Nous avons un président normal, des criminels et des
terroristes normaux. En quoi consiste cette normalité ? Il semblerait qu’elle
réside dans le fait qu’il est impossible de déterminer la véritable nature
présidentielle, criminelle ou terroriste des personnes concernées. Ainsi tout Français
revenant d’un long séjour sur Mars serait fortement surpris d’apprendre qu’un petit
homme replet au look de sous-chef de bureau des années soixante et au charisme
d’huître soit devenu président. De même les voisins du tueur sanguinaire
sont-ils surpris d’apprendre ses méfaits.
Quelque part cela repose sur la croyance naïve que,
normalement, des signes physiques ou comportementaux devraient prévenir l’entourage
des tendances présidentielles ou meurtrières des individus en question.
Malheureusement, ce n’est pas toujours le cas. Ainsi, le patron de M. Sahli
eût-il peut-être rechigné à l’embaucher s’il avait montré les signes
indiscutables d’une tendance à la décapitation des gérants de sociétés. De
même, les victimes de MM. Landru et Petiot auraient-elles été plus prudentes si
tout en eux avait annoncé le tueur en série.

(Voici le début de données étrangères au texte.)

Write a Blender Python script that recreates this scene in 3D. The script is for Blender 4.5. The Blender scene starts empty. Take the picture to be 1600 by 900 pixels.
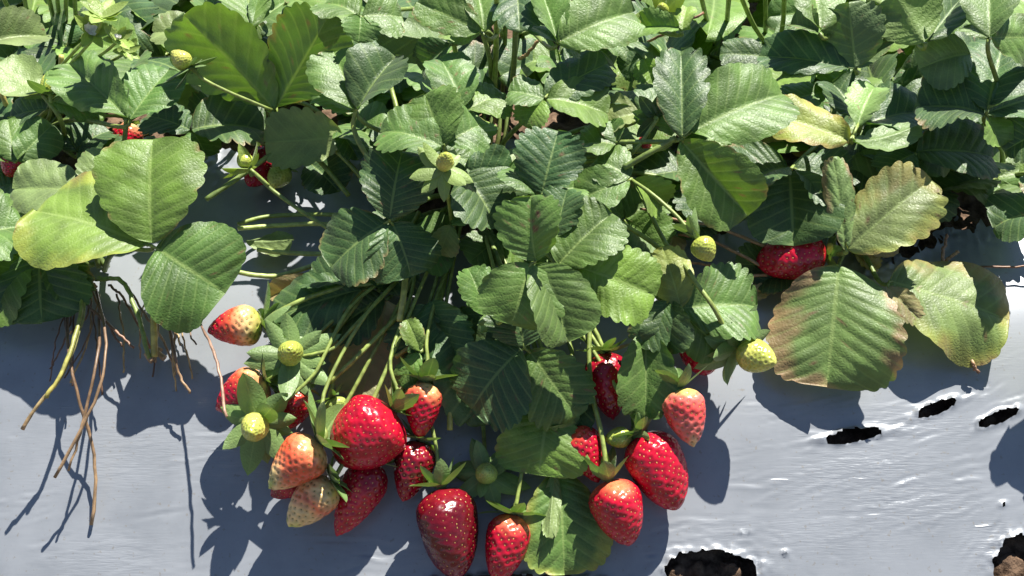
import bpy, math, random
import numpy as np
from mathutils import Vector

# ------------------------------------------------------------------ camera, sky, sun, exposure
SC = bpy.context.scene
CAM = np.array([0.0, -0.55, 0.475])
PITCH = math.radians(41.0)
FPX = 1715.0                       # focal length in photo pixels (1600 wide)
cam_d = bpy.data.cameras.new('camera')
cam_d.sensor_width = 36.0
cam_d.lens = 36.0 * FPX / 1600.0
cam_d.clip_start = 0.01
cam_d.clip_end = 500.0
cam_d.dof.use_dof = False
cam = bpy.data.objects.new('camera', cam_d)
SC.collection.objects.link(cam)
cam.location = CAM
cam.rotation_euler = (math.radians(90) - PITCH, 0, 0)
SC.camera = cam

SUN = np.array([0.27, 0.37, 0.888]); SUN /= np.linalg.norm(SUN)
SUN_EL = math.asin(SUN[2]); SUN_AZ = math.atan2(SUN[0], SUN[1])
W = bpy.data.worlds.new('World'); SC.world = W; W.use_nodes = True
wn = W.node_tree.nodes; wl = W.node_tree.links
sky = wn.new('ShaderNodeTexSky'); sky.sky_type = 'NISHITA'; sky.sun_disc = False
sky.air_density = 1.0; sky.dust_density = 0.2; sky.altitude = 400.0; sky.sun_elevation = SUN_EL; sky.sun_rotation = SUN_AZ
bg = wn.get('Background') or wn.new('ShaderNodeBackground')
bg.inputs['Strength'].default_value = 0.05
wl.new(sky.outputs[0], bg.inputs['Color'])
sun_d = bpy.data.lights.new('sun', 'SUN'); sun_d.energy = 5.0; sun_d.angle = math.radians(0.5)
sun_d.color = (1.0, 0.96, 0.89)
sun = bpy.data.objects.new('sun', sun_d); SC.collection.objects.link(sun)
sun.rotation_euler = Vector(-SUN).to_track_quat('-Z', 'Y').to_euler()
sun.location = (1, 2, 4)
SC.view_settings.view_transform = 'Standard'
SC.view_settings.look = 'None'
SC.view_settings.gamma = 1.0
SC.view_settings.use_curve_mapping = False
SC.view_settings.exposure = 1.2
SC.render.engine = 'CYCLES'
SC.cycles.max_bounces = 6
SC.cycles.diffuse_bounces = 2
SC.cycles.glossy_bounces = 3
SC.cycles.transmission_bounces = 4

rng = np.random.default_rng(11)
random.seed(5)
COL = SC.collection

# ------------------------------------------------------------------ bed profile, pixel -> world
BED_TAN = math.tan(math.radians(34.0))
def sp(x): return np.logaddexp(0, x)
def bed(y):
    y = np.asarray(y, float)
    r = 0.040
    return -BED_TAN * r * sp((0.02 - y) / r) - BED_TAN * r * sp((y - 0.80) / r)

cr = np.array([1.0, 0, 0])
cd = np.array([0, math.cos(PITCH), -math.sin(PITCH)])
cu = np.array([0, math.sin(PITCH), math.cos(PITCH)])
def ray(px, py):
    d = cd + cr * (px - 800) / FPX - cu * (py - 450) / FPX
    return d / np.linalg.norm(d)
def at(px, py, h_cm):
    """point of the place seen at photo pixel (px, py), standing h_cm centimetres above the bed surface"""
    d = ray(px, py); h = h_cm / 100.0
    lo, hi = 0.05, 3.0
    f = lambda t: CAM[2] + t * d[2] - (bed(CAM[1] + t * d[1]) + h)
    for _ in range(40):
        mid = 0.5 * (lo + hi)
        if f(mid) > 0: lo = mid
        else: hi = mid
    return CAM + d * hi
def to_px(P):
    v = P - CAM
    z = v @ cd
    return 800 + FPX * (v @ cr) / z, 450 - FPX * (v @ cu) / z, z

# ------------------------------------------------------------------ noise helpers
def hash01(a, b, seed=0):
    n = np.sin(a * 127.1 + b * 311.7 + seed * 74.7) * 43758.5453
    return n - np.floor(n)
def vnoise(x, y, seed=0):
    xi = np.floor(x); yi = np.floor(y); xf = x - xi; yf = y - yi
    u = xf * xf * (3 - 2 * xf); v = yf * yf * (3 - 2 * yf)
    a = hash01(xi, yi, seed); b = hash01(xi + 1, yi, seed)
    c = hash01(xi, yi + 1, seed); d = hash01(xi + 1, yi + 1, seed)
    return (a * (1 - u) + b * u) * (1 - v) + (c * (1 - u) + d * u) * v - 0.5
def fbm(x, y, seed=0, o=4):
    s = 0; a = 1.0
    for i in range(o):
        s = s + a * vnoise(x * 2 ** i, y * 2 ** i, seed + i); a *= 0.5
    return s
def smooth(x, a, b):
    t = np.clip((x - a) / (b - a), 0, 1); return t * t * (3 - 2 * t)
def nrm(v): return v / (np.linalg.norm(v) + 1e-12)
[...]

La nature est mal faite. Elle ne prévient pas toujours. Même
les fins limiers chargés de surveiller de potentiels terroriste se laissent
berner par les apparences : ils prennent pour un retour à la normale après
un court moment d’égarement fanatique la fourbe attitude des islamistes qu’ils
cessent de pister. Peut-on leur en vouloir ? Pas vraiment, vu qu’ils ne
sont qu’humains et se fient aux apparences comme tout un chacun.
Je m’étonne cependant des étonnements dont on nous rebat les
oreilles à chaque nouveau drame. On pourrait s’attendre à ce qu’avec le temps
et l’expérience les gens aient compris que les apparences peuvent être trompeuses
et que rien ne dit que leur voisin, employé de bureau modèle, ne se mettra pas
un jour à assassiner à coups de lime à ongles tous les membres du service de
comptabilité analytique de l’entreprise où il travaille.
D’un autre côté, il faut bien reconnaître que d’un point de
vue journalistique, le voisin étonné est une ressource inépuisable apte à
meubler les antennes.
Curieusement et malgré le permanent rappel du côté
insoupçonnable de la nature assassine, les gens ne se mettent pas pour autant à
dénoncer à tout hasard aux forces de l’ordre tout voisin dont le comportement par
trop normal les inquiète. C’est peut-être mieux ainsi.